Figure 2.(TOP) Barber worked with Benguiat for three years on these fonts. (BOTTOM) The Ed Script typeface from House's Ed Benguiat collection also uses opentype substitution features to create clean connections between key characters.
EB: I spent more than a year doing
Edwardian Script. That was very difficult to do. The alphabet has
no kerning program and it must connect perfectly. It’s gotta fit. It
doesn’t pay to do it that long, but you do it because you love it. With
any artist, it’s like you’re dead if you’re not performing. I don’t see a
waiter in a restaurant saying that … or a garbage collector. I don’t know,
maybe they do. My point is you have to keep working.
KW: Have you ever gotten to a point where you feel discouraged or
feel that your work is meaningless? You know, like a midlife crisis
in terms of your profession?
EB: No, but I have wondered on some projects, when I’ve almost
finished designing a typeface, “What do we need this for?” I might
have a good idea and work like crazy, and think it is something
that is going to sell, only to find it’s a piece of garbage.
KW: I know you redrew The New York Times logo. Was there a
great deal of pressure given it’s such a heavyweight brand? How do
you redo something so recognizable to the mainstream, so it is fresh?

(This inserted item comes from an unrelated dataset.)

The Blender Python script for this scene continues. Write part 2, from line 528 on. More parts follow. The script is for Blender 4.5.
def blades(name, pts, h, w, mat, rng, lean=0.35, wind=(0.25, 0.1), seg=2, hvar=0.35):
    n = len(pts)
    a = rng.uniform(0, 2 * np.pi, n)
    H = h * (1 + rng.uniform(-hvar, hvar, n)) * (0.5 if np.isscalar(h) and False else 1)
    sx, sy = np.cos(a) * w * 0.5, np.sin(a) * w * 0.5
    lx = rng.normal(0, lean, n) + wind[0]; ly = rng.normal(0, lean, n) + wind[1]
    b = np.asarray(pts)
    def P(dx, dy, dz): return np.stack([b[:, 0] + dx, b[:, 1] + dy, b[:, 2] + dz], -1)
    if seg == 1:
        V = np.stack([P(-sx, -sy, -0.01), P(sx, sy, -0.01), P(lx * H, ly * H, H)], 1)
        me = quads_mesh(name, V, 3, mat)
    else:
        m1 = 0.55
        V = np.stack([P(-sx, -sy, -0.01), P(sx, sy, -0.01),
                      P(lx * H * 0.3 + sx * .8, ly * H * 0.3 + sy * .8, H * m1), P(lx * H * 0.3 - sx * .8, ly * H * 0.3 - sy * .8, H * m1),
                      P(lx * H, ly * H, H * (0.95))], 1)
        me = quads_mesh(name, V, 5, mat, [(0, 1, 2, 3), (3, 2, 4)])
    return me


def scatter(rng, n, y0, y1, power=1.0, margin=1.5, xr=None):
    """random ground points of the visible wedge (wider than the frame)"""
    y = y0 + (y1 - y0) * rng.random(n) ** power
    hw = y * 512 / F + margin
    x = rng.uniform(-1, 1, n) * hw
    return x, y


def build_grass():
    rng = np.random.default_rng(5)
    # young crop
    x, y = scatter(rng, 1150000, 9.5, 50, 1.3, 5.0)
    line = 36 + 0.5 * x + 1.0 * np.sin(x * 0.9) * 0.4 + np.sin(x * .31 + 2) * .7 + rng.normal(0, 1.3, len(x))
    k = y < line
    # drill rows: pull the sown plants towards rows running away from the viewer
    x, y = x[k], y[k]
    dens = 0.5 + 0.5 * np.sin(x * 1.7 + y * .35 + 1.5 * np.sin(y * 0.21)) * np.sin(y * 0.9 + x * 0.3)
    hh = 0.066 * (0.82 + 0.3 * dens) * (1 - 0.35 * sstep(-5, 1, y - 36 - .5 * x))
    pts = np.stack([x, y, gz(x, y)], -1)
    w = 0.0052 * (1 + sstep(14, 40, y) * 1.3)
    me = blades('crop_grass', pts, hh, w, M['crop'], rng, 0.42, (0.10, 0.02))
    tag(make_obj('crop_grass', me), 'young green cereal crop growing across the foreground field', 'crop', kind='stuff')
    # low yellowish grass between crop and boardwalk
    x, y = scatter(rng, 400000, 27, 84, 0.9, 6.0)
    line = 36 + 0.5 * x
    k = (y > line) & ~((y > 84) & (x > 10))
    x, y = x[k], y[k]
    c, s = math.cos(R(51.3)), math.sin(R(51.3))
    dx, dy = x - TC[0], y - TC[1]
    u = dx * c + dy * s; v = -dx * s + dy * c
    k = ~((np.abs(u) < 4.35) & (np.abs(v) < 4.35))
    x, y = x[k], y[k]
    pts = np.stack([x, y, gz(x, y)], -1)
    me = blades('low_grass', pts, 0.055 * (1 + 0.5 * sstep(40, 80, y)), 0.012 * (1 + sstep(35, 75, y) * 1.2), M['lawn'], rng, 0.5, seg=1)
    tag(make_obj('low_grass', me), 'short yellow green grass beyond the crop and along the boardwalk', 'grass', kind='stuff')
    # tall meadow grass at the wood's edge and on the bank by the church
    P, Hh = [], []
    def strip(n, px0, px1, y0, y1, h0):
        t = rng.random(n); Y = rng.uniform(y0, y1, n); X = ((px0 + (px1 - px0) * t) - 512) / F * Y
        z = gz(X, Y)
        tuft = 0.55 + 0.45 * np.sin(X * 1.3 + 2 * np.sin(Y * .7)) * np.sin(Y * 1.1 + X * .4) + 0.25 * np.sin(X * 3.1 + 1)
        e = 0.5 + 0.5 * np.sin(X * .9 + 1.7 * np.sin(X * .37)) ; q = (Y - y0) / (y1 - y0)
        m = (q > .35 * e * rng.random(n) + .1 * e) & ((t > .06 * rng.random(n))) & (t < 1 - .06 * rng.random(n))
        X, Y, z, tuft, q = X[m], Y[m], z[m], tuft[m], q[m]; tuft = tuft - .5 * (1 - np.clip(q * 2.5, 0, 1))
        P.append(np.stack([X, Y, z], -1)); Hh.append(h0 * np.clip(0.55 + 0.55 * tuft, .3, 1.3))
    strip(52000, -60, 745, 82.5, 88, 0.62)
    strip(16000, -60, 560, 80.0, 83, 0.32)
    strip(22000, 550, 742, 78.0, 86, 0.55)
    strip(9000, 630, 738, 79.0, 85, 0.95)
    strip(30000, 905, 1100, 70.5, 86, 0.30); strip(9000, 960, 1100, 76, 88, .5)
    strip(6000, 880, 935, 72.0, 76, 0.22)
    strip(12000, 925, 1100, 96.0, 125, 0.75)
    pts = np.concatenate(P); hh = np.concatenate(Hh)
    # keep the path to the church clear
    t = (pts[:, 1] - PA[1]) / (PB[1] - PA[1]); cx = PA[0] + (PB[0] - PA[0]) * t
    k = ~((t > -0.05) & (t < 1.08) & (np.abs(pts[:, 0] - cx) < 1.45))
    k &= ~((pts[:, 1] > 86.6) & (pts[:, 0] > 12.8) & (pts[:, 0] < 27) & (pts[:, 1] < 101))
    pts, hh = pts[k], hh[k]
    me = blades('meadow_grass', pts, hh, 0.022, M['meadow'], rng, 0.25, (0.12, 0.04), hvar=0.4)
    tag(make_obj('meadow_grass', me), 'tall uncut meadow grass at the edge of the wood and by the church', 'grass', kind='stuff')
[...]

EB: This is unbelievable, but the biggest change was so simple:
I took the period away from the end. Legally speaking, The New
York Times is a statement and should have a period. On old New
York signs, before telephones especially, you’d read: James Jones,
Attorney at Law. Period. Anyway, I took the period away and they
lost about 1,000 subscribers just from that. It took about a week of
eight hours a day, but I was looking for the feeling it had before. In
terms of music, it’s like a bossa nova: You know what it is supposed
to sound like and you can ruin it by going too far off-key. You’ve
got to keep the rhythm. Like Kellogg’s, Hershey’s, or Coke—and
believe it or not, I’ve changed that about eight times already.
KW: Why did The New York Times logo have to change in the
first place?
EB: Well, the first thing a new art director wants to do when he
[or she] jumps in is change the logo. Come to think of it, I don’t
know what you’d do if you were the art director of the Catholic
Church. What could you do with the cross?
I recently changed New York magazine’s face and no one knows
the difference.
KW: So what else are you working on?
EB: On and o., I’ve been working on a book about my life beyond
typography. The State Department wants a new font for its tech
orders. But today, I’m doing bookkeeping. Life is fine. There’s an
old song that goes: “Oh, shoobie-doo, life is fine, boop.”